Gather all lines from the material that contain the word "Python".

**Records to process**
◇ ◇ ◇ ◇ ◇ ◇ ◇
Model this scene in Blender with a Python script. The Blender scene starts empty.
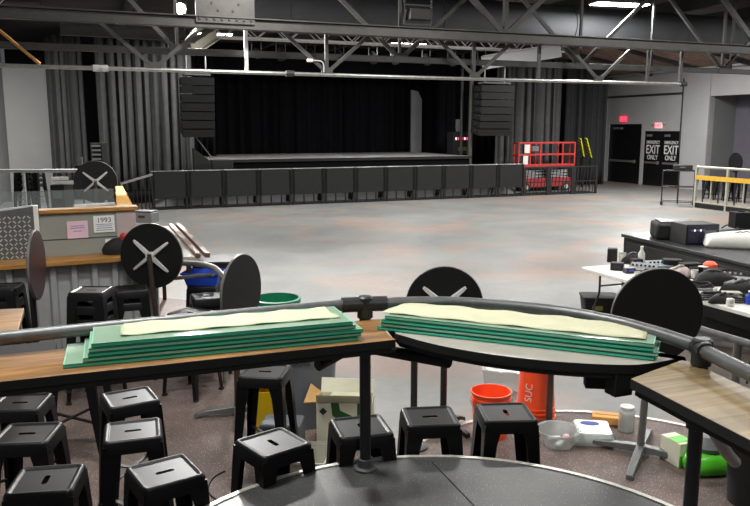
◇ ◇ ◇ ◇ ◇ ◇ ◇
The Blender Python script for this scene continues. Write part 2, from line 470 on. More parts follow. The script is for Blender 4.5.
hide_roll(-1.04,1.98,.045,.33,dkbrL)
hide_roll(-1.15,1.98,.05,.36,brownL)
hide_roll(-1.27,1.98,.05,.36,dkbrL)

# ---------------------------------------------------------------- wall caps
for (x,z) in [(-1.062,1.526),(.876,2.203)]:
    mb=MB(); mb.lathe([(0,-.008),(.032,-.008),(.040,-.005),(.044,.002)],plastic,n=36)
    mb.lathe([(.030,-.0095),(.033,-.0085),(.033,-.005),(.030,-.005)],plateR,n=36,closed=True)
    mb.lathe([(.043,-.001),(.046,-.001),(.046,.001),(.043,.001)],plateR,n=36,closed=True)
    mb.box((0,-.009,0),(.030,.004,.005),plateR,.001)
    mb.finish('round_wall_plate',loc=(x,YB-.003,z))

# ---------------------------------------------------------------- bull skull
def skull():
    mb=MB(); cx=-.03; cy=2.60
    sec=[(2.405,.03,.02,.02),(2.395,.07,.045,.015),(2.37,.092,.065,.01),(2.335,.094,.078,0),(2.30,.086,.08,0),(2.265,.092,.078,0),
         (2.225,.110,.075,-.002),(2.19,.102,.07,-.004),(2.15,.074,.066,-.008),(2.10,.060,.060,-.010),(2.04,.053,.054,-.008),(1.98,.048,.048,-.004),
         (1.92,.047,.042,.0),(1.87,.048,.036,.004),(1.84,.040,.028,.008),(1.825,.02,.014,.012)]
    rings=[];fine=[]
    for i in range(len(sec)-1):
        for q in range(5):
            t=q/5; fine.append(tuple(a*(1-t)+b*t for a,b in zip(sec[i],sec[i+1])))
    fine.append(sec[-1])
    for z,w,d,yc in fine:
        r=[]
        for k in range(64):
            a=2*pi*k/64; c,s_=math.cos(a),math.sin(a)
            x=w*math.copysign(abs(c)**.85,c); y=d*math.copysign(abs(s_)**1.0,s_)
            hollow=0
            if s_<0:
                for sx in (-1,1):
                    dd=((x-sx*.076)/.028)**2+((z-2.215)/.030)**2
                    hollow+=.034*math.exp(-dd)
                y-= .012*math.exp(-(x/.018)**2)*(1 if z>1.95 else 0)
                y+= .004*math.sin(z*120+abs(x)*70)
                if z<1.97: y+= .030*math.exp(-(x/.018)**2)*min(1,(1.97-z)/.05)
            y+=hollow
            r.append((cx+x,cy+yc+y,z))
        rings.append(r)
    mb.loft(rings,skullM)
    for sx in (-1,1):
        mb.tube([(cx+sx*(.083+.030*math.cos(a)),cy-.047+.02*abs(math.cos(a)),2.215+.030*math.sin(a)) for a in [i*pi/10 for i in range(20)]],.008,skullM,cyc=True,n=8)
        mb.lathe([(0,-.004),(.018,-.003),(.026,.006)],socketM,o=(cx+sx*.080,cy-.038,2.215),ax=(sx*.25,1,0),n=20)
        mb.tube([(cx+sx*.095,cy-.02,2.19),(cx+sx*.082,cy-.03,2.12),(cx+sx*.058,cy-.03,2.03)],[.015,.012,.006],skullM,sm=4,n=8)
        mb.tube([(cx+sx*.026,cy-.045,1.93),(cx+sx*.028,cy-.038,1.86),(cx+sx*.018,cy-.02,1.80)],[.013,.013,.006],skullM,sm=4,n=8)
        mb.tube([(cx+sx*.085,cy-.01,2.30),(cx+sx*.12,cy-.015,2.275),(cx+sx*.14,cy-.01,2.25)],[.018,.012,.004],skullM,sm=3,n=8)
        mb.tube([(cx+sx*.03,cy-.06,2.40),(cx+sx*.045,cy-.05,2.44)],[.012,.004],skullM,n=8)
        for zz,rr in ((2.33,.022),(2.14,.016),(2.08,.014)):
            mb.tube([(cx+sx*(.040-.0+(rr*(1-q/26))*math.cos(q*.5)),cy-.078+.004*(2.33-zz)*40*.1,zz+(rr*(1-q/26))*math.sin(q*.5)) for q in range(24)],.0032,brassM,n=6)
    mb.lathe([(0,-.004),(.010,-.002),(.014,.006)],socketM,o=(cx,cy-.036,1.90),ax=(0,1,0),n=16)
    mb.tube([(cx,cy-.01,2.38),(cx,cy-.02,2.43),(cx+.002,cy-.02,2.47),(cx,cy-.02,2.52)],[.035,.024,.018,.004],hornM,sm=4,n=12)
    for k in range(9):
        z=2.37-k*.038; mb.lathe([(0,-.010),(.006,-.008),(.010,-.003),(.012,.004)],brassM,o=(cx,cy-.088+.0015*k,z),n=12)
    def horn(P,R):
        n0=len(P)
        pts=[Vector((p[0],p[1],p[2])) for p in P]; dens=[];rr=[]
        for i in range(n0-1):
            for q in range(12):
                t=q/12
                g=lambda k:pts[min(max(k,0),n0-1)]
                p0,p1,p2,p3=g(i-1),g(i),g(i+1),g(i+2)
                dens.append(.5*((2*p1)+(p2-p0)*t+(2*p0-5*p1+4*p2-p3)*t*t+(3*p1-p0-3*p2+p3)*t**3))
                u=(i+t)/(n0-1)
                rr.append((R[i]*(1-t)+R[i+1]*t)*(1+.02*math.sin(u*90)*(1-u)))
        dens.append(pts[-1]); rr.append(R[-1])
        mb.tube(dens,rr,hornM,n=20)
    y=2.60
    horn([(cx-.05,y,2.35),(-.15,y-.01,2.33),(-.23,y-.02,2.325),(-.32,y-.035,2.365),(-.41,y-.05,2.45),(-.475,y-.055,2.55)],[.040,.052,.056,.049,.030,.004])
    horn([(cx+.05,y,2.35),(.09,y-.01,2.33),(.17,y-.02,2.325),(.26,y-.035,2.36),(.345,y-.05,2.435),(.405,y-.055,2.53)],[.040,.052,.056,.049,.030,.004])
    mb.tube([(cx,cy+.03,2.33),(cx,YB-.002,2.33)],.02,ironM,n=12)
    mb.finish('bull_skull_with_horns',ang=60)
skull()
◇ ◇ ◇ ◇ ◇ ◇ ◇
**Exercise result**
Model this scene in Blender with a Python script. The Blender scene starts empty.
The Blender Python script for this scene continues. Write part 2, from line 470 on. More parts follow. The script is for Blender 4.5.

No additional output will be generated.